How do we live in harmony with each other? It requires that we exchange pride for humility. Discord in life comes from competing pride. Your pride vs. my pride. My way vs. your way. In order to live in harmony with one another, I must consider your feelings and desires as equal to mine. You must consider my feelings and desires as equal to yours. That’s easier said than done, Paul! I want what I want and I want it now. I am right and you are wrong. Selfish desires are the American way. Our economy is built on pursuing our own self-interest. The whole theory of capitalism is built on competing self-interest. Adam Smith, the 18th century economist, established this very theory as the basis of capitalism.
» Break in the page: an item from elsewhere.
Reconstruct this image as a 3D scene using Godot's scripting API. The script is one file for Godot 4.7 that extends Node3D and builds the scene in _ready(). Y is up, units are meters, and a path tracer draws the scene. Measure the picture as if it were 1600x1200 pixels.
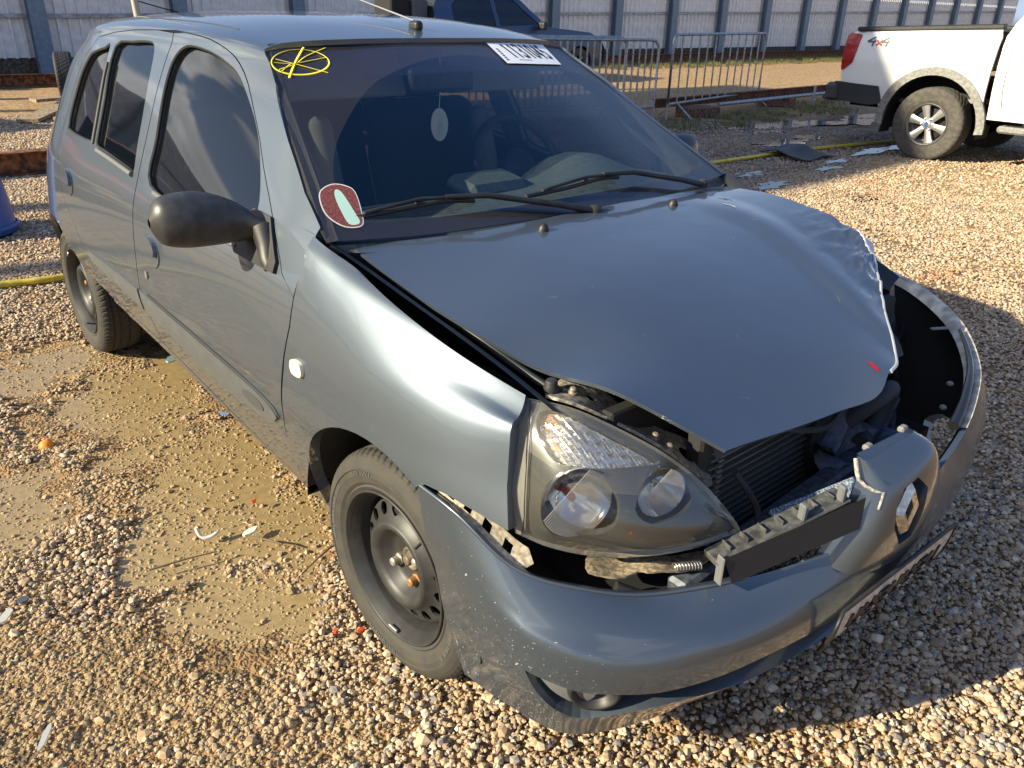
extends Node3D

# ---------------------------------------------------------------- mesh helpers
class MB:
	var v := PackedVector3Array()
	var n := PackedVector3Array()
	var c := PackedColorArray()
	var col := Color(1, 1, 1)
	var use_col := false
	func tri(a: Vector3, b: Vector3, d: Vector3, na: Vector3, nb: Vector3, nd: Vector3) -> void:
		var g := (d - a).cross(b - a)
		if g.length_squared() < 1e-16:
			return
		if g.dot(na + nb + nd) < 0.0:
			v.append(a); v.append(d); v.append(b)
			n.append(na); n.append(nd); n.append(nb)
		else:
			v.append(a); v.append(b); v.append(d)
			n.append(na); n.append(nb); n.append(nd)
		if use_col:
			c.append(col); c.append(col); c.append(col)
	func quad(a: Vector3, b: Vector3, d: Vector3, e: Vector3, na: Vector3, nb: Vector3, nd: Vector3, ne: Vector3) -> void:
		tri(a, b, d, na, nb, nd)
		tri(a, d, e, na, nd, ne)
	func flat(a: Vector3, b: Vector3, d: Vector3, e: Vector3, inside: Vector3) -> void:
		var g := (d - a).cross(e - b).normalized()
		if g.dot((a + b + d + e) * 0.25 - inside) < 0.0:
			g = -g
		quad(a, b, d, e, g, g, g, g)
	func mesh() -> ArrayMesh:
		var m := ArrayMesh.new()
		if v.size() == 0:
			return m
		var a := []
		a.resize(Mesh.ARRAY_MAX)
		a[Mesh.ARRAY_VERTEX] = v
		a[Mesh.ARRAY_NORMAL] = n
		if use_col:
			a[Mesh.ARRAY_COLOR] = c
		m.add_surface_from_arrays(Mesh.PRIMITIVE_TRIANGLES, a)
		return m
	func mirrored() -> MB:
		var r := MB.new()
		for i in range(0, v.size(), 3):
			for k in [0, 2, 1]:
				r.v.append(v[i + k] * Vector3(-1, 1, 1))
				r.n.append(n[i + k] * Vector3(-1, 1, 1))
		return r
	func moved(t: Transform3D) -> MB:
		var r := MB.new()
		r.v = t * v
		var b := t.basis.orthonormalized()
		for i in n.size():
			r.n.append(b * n[i])
		return r
	func add(o: MB) -> void:
		v.append_array(o.v); n.append_array(o.n)

# bicubic net through given points
class Net:
	var p := PackedVector3Array()
	var R := 0
	var C := 0
	func _init(rows: Array) -> void:
		R = rows.size(); C = rows[0].size()
		var g := []
		for r in rows:
			var w := [2 * r[0] - r[1]]
			w.append_array(r)
			w.append(2 * r[C - 1] - r[C - 2])
			g.append(w)
		var first := []
		var last := []
		for j in C + 2:
			first.append(2 * g[0][j] - g[1][j])
			last.append(2 * g[R - 1][j] - g[R - 2][j])
		g.push_front(first); g.append(last)
		for r in g:
			for q in r:
				p.append(q)
	func ev(u: float, w: float) -> Vector3:
		var i := clampi(int(floor(u)), 0, R - 2)
		var j := clampi(int(floor(w)), 0, C - 2)
		var f := u - i
		var h := w - j
		var k := C + 2
		var o := i * k + j
		var a := cr(p[o], p[o + 1], p[o + 2], p[o + 3], h); o += k
		var b := cr(p[o], p[o + 1], p[o + 2], p[o + 3], h); o += k
		var d := cr(p[o], p[o + 1], p[o + 2], p[o + 3], h); o += k
		var e := cr(p[o], p[o + 1], p[o + 2], p[o + 3], h)
		return cr(a, b, d, e, f)
	func cr(a: Vector3, b: Vector3, d: Vector3, e: Vector3, t: float) -> Vector3:
		return 0.5 * (2.0 * b + (d - a) * t + (2.0 * a - 5.0 * b + 4.0 * d - e) * t * t + (3.0 * b - a - 3.0 * d + e) * t * t * t)
	# net coordinates whose point has the given (z, y)
	func inv(zy: Vector2, guess: Vector2) -> Vector2:
		var q := guess
		for it in 14:
			var P := ev(q.x, q.y)
			var r := Vector2(zy.x - P.z, zy.y - P.y)
			if r.length() < 1e-5:
				break
			var A := (ev(q.x + 0.001, q.y) - P) * 1000.0
			var B := (ev(q.x, q.y + 0.001) - P) * 1000.0
			var det := A.z * B.y - B.z * A.y
			if absf(det) < 1e-9:
				break
			q.x += clampf((r.x * B.y - B.z * r.y) / det, -0.6, 0.6)
			q.y += clampf((A.z * r.y - r.x * A.y) / det, -0.6, 0.6)
			q.x = clampf(q.x, -0.4, R - 0.6)
			q.y = clampf(q.y, -0.4, C - 0.6)
		return q
	func inv_poly(pts: Array, rows_y: Array, st_z: Array) -> PackedVector2Array:
		var out := PackedVector2Array()
		for q: Vector2 in pts:
			var gu := 0.0
			for i in rows_y.size() - 1:
				if q.y >= rows_y[i]:
					gu = i + clampf((q.y - rows_y[i]) / (rows_y[i + 1] - rows_y[i]), 0, 1)
			var gv := 0.0
			for i in st_z.size() - 1:
				if q.x >= st_z[i]:
					gv = i + clampf((q.x - st_z[i]) / (st_z[i + 1] - st_z[i]), 0, 1)
			out.append(inv(q, Vector2(gu, gv)))
		return out

func nrm(f: Callable, u: float, w: float, e: Vector2, inside: Vector3) -> Vector3:
	var a: Vector3 = f.call(u + e.x, w) - f.call(u - e.x, w)
	var b: Vector3 = f.call(u, w + e.y) - f.call(u, w - e.y)
	var g := a.cross(b)
	if g.length_squared() < 1e-18:
		return Vector3.UP
	g = g.normalized()
	var P: Vector3 = f.call(u, w)
	return g if g.dot(P - inside) > 0.0 else -g

func dense(poly: PackedVector2Array, step: Vector2, closed := true) -> PackedVector2Array:
	var out := PackedVector2Array()
	var m := poly.size()
	for i in (m if closed else m - 1):
		var a := poly[i]
		var b := poly[(i + 1) % m]
		var d := (b - a) / step
		var k := maxi(1, int(ceil(d.length())))
		for j in k:
			out.append(a.lerp(b, float(j) / k))
	if not closed:
		out.append(poly[m - 1])
	return out

# a sheet cut from the surface f along polygon outer (less holes), with turned-in edges
func panel(f: Callable, outer: PackedVector2Array, holes: Array, cell: Vector2, rim: float, inside: Vector3, off := 0.0, hole_rim := -1.0, mb: MB = null) -> MB:
	if mb == null:
		mb = MB.new()
	var e := cell * 0.35
	var lo := outer[0]
	var hi := outer[0]
	for q in outer:
		lo = lo.min(q); hi = hi.max(q)
	var n0 := Vector2i(floori(lo.x / cell.x), floori(lo.y / cell.y))
	var n1 := Vector2i(ceili(hi.x / cell.x), ceili(hi.y / cell.y))
	var cache := {}
	var P := func(q: Vector2) -> Array:
		var key := Vector2i(roundi(q.x * 20000), roundi(q.y * 20000))
		if cache.has(key):
			return cache[key]
		var g := nrm(f, q.x, q.y, e, inside)
		var r := [f.call(q.x, q.y) + g * off, g]
		cache[key] = r
		return r
	for i in range(n0.x, n1.x):
		for j in range(n0.y, n1.y):
			var a := Vector2(i * cell.x, j * cell.y)
			var b := a + cell
			var box := PackedVector2Array([a, Vector2(b.x, a.y), b, Vector2(a.x, b.y)])
			var parts := Geometry2D.intersect_polygons(box, outer)
			for h in holes:
				var next: Array[PackedVector2Array] = []
				for q in parts:
					next.append_array(Geometry2D.clip_polygons(q, h))
				parts = next
			for q in parts:
				if q.size() == 4:
					var A: Array = P.call(q[0]); var B: Array = P.call(q[1]); var D: Array = P.call(q[2]); var E: Array = P.call(q[3])
					mb.quad(A[0], B[0], D[0], E[0], A[1], B[1], D[1], E[1])
				elif q.size() >= 3:
					var t := Geometry2D.triangulate_polygon(q)
					for k in range(0, t.size(), 3):
						var A: Array = P.call(q[t[k]]); var B: Array = P.call(q[t[k + 1]]); var D: Array = P.call(q[t[k + 2]])
						mb.tri(A[0], B[0], D[0], A[1], B[1], D[1])
	if rim > 0.0:
		edge(mb, f, outer, cell, rim, inside, off, false)
	for h in holes:
		var hr := rim if hole_rim < 0.0 else hole_rim
		if hr > 0.0:
			edge(mb, f, h, cell, hr, inside, off, true)
	return mb

func edge(mb: MB, f: Callable, poly: PackedVector2Array, cell: Vector2, rim: float, inside: Vector3, off: float, hole: bool) -> void:
	var d := dense(poly, cell)
	var pts := []
	var ns := []
	var mid := Vector3.ZERO
	for q in d:
		var g := nrm(f, q.x, q.y, cell * 0.35, inside)
		ns.append(g)
		pts.append(f.call(q.x, q.y) + g * off)
	var m := pts.size()
	var cw := Geometry2D.is_polygon_clockwise(d)
	for i in m:
		var k := (i + 1) % m
		var a: Vector3 = pts[i]; var b: Vector3 = pts[k]
		var na: Vector3 = ns[i]; var nb: Vector3 = ns[k]
		var side := (b - a).cross(na + nb).normalized()
		# orient away from the sheet: test a little step in net coordinates
		var perp := (d[k] - d[i]).orthogonal().normalized() * cell * 0.2
		var inner := (d[i] + d[k]) * 0.5 + perp
		var ins := Geometry2D.is_point_in_polygon(inner, d) != hole
		var w: Vector3 = f.call(inner.x, inner.y) - f.call((d[i] + d[k]).x * 0.5, (d[i] + d[k]).y * 0.5)
		if (side.dot(w) > 0.0) == ins:
			side = -side
		mb.quad(a, b, b - nb * rim, a - na * rim, side, side, side, side)

func surf(f: Callable, u0: float, u1: float, nu: int, v0: float, v1: float, nv: int, inside: Vector3, off := 0.0, mb: MB = null) -> MB:
	if mb == null:
		mb = MB.new()
	var P := []
	var N := []
	var e := Vector2((u1 - u0) / nu, (v1 - v0) / nv) * 0.35
	for i in nu + 1:
		for j in nv + 1:
			var u := lerpf(u0, u1, float(i) / nu)
			var w := lerpf(v0, v1, float(j) / nv)
			var g := nrm(f, u, w, e.abs(), inside)
			P.append(f.call(u, w) + g * off); N.append(g)
	for i in nu:
		for j in nv:
			var a := i * (nv + 1) + j
			var b := a + nv + 1
			mb.quad(P[a], P[b], P[b + 1], P[a + 1], N[a], N[b], N[b + 1], N[a + 1])
	return mb

func slab(f: Callable, u0: float, u1: float, nu: int, v0: float, v1: float, nv: int, inside: Vector3, thick: float, mb: MB = null) -> MB:
	mb = surf(f, u0, u1, nu, v0, v1, nv, inside, 0.0, mb)
	surf(f, u0, u1, nu, v0, v1, nv, inside, -thick, mb)
	edge(mb, f, PackedVector2Array([Vector2(u0, v0), Vector2(u1, v0), Vector2(u1, v1), Vector2(u0, v1)]), Vector2((u1 - u0) / nu, (v1 - v0) / nv), thick, inside, 0.0, false)
	return mb

func tube(pts: Array, r: float, seg := 8, closed := false, mb: MB = null, r_end := -1.0, squash := 1.0) -> MB:
	if mb == null:
		mb = MB.new()
	var m := pts.size()
	var rings := []
	var nrms := []
	var up := Vector3.UP
	for i in m:
		var a: Vector3 = pts[i - 1 if i > 0 else (m - 1 if closed else 0)]
		var b: Vector3 = pts[(i + 1) % m if closed or i < m - 1 else i]
		var t := (b - a).normalized()
		if absf(t.dot(up)) > 0.97:
			up = Vector3.RIGHT if absf(t.x) < 0.9 else Vector3.BACK
		var s := t.cross(up).normalized()
		up = s.cross(t).normalized()
		var rr := r if r_end < 0.0 else lerpf(r, r_end, float(i) / maxi(1, m - 1))
		var ring := []
		var rn := []
		for k in seg:
			var an := TAU * k / seg
			var dd := s * cos(an) + up * sin(an) * squash
			ring.append(pts[i] + dd * rr); rn.append(dd.normalized())
		rings.append(ring); nrms.append(rn)
	for i in (m if closed else m - 1):
		var j := (i + 1) % m
		for k in seg:
			var l := (k + 1) % seg
			mb.quad(rings[i][k], rings[j][k], rings[j][l], rings[i][l], nrms[i][k], nrms[j][k], nrms[j][l], nrms[i][l])
	if not closed:
		for q in [0, m - 1]:
			var g: Vector3 = (pts[0] - pts[1]).normalized() if q == 0 else (pts[m - 1] - pts[m - 2]).normalized()
			for k in seg:
				mb.tri(pts[q], rings[q][k], rings[q][(k + 1) % seg], g, g, g)
	return mb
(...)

He stated that competing self-interests would bring prosperity. Competition is the hallmark of our lifestyle. Because of our self-interests, our economy has become the most powerful in the world and any nation that aspires to reach the pinnacle of economic development that we have must unleash capitalistic attitudes. So, Paul’s comments seem completely opposite of human nature. Harmony sounds like communism to us. Paul is not calling us to communism, but he is calling us to humility. We must turn our American dream ideals on their head. The American dream is all about me. It’s a me-me-me mentality. It fits in with our nature. Look out for number one. Have pride in yourself. We pick and choose our friends based on what they can do for us. We discard them when they do not. Paul calls us to humility and to love another. When we have humility, we can see others as just as valuable as we are. That is what God intended for us. We are all created in His image. Each of us has value. Should we not take advantage of the talents that God gave us. Certainly, using the talents that God gave us is why He gave them to us. However, we should not use our talents to crush and destroy others. We should use our talents daily as a way to glorify God and to lift others up rather than destroy them.
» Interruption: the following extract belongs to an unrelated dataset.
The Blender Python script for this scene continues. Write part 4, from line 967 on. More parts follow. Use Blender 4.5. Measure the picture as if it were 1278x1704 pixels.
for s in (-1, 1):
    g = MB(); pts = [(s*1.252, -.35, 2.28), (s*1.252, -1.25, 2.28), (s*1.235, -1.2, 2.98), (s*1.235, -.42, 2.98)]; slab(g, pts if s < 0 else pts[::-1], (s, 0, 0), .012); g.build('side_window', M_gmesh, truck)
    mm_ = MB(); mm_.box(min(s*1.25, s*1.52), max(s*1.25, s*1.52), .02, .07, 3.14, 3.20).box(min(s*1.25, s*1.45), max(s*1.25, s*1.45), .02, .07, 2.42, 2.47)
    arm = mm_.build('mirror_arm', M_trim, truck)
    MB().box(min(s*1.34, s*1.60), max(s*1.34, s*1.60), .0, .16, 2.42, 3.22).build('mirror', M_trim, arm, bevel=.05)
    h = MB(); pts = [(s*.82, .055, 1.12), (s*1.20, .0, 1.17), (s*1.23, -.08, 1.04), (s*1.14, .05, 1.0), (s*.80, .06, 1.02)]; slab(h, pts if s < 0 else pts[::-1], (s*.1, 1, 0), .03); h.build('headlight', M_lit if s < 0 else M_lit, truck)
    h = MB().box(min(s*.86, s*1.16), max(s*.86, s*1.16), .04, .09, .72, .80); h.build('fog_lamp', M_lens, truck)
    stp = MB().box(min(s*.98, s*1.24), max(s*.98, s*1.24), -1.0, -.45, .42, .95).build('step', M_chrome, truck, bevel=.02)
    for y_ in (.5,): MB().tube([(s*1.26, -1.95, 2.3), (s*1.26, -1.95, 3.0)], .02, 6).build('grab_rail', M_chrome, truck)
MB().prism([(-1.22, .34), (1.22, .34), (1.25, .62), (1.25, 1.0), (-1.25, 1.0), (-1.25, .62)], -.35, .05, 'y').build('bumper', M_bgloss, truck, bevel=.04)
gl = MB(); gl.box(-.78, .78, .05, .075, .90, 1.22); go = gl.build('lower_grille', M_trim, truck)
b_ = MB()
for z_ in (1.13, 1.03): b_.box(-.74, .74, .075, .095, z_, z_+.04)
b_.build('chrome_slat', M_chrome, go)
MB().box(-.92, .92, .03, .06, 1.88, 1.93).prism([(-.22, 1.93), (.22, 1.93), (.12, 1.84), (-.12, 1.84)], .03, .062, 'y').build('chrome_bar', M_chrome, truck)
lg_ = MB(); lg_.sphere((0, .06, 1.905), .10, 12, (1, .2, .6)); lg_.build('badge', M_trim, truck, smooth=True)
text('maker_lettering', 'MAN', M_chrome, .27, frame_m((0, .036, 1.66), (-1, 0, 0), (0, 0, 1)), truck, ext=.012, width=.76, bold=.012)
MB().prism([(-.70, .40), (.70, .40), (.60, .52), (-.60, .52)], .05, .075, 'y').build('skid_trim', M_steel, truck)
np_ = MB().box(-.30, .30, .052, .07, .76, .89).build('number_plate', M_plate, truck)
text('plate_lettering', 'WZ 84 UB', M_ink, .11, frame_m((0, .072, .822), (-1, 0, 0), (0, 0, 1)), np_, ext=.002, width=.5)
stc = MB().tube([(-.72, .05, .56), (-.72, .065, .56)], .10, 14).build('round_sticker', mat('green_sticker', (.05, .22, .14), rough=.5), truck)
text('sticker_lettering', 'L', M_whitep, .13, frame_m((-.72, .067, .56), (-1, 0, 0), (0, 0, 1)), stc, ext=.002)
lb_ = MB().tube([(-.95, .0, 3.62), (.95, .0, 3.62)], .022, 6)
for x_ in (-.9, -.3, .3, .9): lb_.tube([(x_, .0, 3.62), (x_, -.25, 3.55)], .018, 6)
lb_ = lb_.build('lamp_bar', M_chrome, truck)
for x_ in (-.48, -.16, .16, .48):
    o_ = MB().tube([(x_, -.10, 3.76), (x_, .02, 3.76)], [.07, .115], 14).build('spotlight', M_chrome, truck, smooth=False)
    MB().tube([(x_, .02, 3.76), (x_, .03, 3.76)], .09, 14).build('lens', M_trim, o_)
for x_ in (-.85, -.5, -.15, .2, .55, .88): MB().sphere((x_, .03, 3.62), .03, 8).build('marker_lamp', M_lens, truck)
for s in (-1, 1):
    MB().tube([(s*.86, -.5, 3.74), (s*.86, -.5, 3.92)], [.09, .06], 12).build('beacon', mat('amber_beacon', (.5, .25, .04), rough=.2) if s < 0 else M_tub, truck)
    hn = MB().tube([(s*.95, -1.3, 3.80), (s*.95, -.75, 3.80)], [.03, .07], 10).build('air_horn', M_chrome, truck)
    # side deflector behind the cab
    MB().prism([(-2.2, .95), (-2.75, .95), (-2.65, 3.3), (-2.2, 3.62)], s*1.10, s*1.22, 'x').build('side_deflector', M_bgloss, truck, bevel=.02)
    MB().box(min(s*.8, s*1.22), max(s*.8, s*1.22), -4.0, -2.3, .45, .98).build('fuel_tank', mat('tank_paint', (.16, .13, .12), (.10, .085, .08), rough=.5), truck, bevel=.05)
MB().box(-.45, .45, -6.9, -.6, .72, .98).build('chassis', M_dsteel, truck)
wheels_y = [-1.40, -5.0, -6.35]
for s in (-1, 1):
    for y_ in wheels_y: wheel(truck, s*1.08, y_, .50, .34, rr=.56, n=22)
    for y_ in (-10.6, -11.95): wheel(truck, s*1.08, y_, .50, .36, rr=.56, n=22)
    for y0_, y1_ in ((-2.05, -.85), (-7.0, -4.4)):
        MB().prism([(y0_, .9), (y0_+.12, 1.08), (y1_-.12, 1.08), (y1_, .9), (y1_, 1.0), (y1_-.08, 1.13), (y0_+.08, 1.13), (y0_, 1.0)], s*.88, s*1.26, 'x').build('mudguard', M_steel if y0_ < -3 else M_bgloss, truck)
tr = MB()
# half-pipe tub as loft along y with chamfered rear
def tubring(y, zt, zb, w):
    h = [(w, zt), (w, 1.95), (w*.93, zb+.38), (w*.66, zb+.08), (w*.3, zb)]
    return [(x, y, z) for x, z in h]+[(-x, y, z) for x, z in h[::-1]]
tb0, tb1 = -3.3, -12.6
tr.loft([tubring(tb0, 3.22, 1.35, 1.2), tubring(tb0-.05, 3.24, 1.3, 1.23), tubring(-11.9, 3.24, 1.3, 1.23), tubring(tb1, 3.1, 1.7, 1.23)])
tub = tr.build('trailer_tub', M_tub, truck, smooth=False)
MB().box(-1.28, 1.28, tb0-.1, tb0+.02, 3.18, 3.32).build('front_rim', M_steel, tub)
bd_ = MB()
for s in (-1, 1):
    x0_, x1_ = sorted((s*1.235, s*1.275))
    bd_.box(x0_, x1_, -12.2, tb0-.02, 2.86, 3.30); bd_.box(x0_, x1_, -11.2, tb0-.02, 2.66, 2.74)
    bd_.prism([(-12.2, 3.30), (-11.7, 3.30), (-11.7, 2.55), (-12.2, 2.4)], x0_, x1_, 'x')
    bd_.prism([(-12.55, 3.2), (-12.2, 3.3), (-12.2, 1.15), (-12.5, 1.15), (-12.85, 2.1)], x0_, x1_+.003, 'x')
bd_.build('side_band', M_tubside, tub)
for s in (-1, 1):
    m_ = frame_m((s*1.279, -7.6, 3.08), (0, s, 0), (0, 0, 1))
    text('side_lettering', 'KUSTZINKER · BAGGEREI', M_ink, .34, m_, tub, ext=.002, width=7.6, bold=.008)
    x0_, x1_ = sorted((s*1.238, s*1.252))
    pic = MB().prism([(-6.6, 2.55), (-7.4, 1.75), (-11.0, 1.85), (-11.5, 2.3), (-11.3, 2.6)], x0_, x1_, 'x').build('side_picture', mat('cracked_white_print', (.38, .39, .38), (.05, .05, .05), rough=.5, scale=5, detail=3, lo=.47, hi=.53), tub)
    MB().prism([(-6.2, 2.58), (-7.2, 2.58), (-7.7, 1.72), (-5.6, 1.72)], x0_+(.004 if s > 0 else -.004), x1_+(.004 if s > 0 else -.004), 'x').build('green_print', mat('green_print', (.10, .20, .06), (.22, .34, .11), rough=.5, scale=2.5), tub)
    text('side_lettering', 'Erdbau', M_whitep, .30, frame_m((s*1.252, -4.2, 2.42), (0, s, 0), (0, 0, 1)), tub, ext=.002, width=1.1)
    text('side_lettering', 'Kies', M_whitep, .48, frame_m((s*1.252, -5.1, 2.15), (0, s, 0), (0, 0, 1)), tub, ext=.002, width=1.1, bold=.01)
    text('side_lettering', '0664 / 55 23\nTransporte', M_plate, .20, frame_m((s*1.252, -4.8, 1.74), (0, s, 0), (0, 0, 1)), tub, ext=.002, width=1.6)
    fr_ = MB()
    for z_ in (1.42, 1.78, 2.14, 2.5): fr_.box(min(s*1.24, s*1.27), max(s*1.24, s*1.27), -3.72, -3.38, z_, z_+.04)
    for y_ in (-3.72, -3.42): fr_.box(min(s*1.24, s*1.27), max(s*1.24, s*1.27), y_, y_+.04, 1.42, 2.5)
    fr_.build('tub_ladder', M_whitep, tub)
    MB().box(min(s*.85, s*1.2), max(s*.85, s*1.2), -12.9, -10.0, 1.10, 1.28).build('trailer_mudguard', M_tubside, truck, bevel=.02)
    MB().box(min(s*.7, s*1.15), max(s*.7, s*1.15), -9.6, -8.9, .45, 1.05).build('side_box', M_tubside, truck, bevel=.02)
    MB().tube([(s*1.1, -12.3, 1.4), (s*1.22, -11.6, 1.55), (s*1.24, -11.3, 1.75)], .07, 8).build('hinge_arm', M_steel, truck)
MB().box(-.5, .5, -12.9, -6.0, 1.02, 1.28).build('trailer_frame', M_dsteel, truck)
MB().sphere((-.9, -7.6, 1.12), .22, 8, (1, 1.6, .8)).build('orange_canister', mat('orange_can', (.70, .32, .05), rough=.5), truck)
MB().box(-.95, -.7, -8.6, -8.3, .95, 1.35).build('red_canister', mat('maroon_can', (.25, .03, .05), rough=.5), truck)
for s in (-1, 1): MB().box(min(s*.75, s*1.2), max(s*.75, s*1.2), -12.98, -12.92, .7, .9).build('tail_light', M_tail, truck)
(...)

How do we enjoy the company of ordinary people? First, we do not consider them ordinary. Jesus demonstrated that everyone has value. He cared for those whom society had discarded. He did not choose who He touched based on what political advantage they could give Him. Same with us. When we serve others less fortunate than us, we should accord them the same dignity as we would folks that could be of great advantage to us. For example, if you serve in a soup kitchen, let us not walk away from it as prideful that we are better than those people. Soup kitchens are filled with people who sometimes by mistakes they have made are there. Sometimes they are there because of no fault of their own. Circumstances beyond their control may have brought them there. Do we serve them to boost our own ego or do we do it because we truly care about them. Are you moved to help them or do you do it to check off a box in your self-image about doing good so others see you doing good. Each of us is a child of God with a right to exist. None of us is better than the other. When we die, they put each of our bodies in a box. You can’t take your social standing into eternity. You can’t take your big fine house into eternity. Rich and poor alike meet death and must deal with the judgment of our maker as to whether we accepted or rejected Jesus Christ. Do you feel uncomfortable with people of less social stature than you? It is all pride and vanity. The bum on the side of the road is just as much a child of God as we are. We do not know everyone’s story from their outward appearances. Each of us no matter their social stature is deserving of our respect and are deserving of God’s love and are deserving of receiving the gospel. Who are we to judge? It takes humility to see others as equals regardless of the trappings of this life. The trappings of this life do not matter in eternity. Help us to be the kind of people that judge others by the content of their character, as Martin Luther King said, not by the color of their skin or any other segregating prideful mechanism we may use. All are welcome in God’s kingdom. The only segregator that God uses on judgment day is whether we have accepted Jesus Christ as our Savior or not.

How do we go about thinking that we don’t know it all? Humility. Humility. It’s all about humility. When we think we know it all. It is again a matter of pride. When we think we have all the answers, it says that we think we have arrived. We have made ourselves god. Pride is fertile soil for sin. When we think we know it all, we think that everything we do is right. We fall prey to our own pride. We rationalize our behavior away and slowly anything becomes fair game. Sin awaits. Discord awaits. When we realize that we do not know it all is the beginning of humility. When we realize that there are others more talented than us is the beginning of humility. When we realize that we do not have the answers is when God can work on us. When we realize that we have so much to learn is when God can really use us. An humble heart is putty in God’s hands. When we stop trying to rule our own world and tear others down when they expose our weaknesses is when we realize that we are not greater than we are. It is when we realize that we have need of something greater than ourselves. It is when we realize that we will never be God for He is God alone. He is above and beyond us. When we realize that we are not god, God can begin to mold us and use us for the purpose He intended for our lives. For the Christ follower, the most freeing moment in our life history is when we realize that we are not god and that He is. Let go and let God. When we humble ourselves to realize we are not our own god, it is the beginning of humility. When we realize that we are not god, we can see others as just as deserving of God’s grace as we are. When we realize that we are not god, everyone is deserving of love and respect. When we realize that we are sinners and are not perfect, we begin to give others some slack for not being perfect. When we realize that if it were not for the grace of Jesus Christ, we would be destined for hell, it takes our pride away. Humility begins. Love begins. Harmony begins.

Father, thank you for today’s meditation of a single verse of Scripture that says so much. Help me Father to love others because you love them. Help me to seek humility and not pride. Help me to see every fellow human being as deserving of being here. Help me to see everyone as equally deserving of dignity and respect. Help me to see them as your children. Help me to see them as deserving of hearing your gospel. Help me to see every person through the eyes that you see them with. Amen.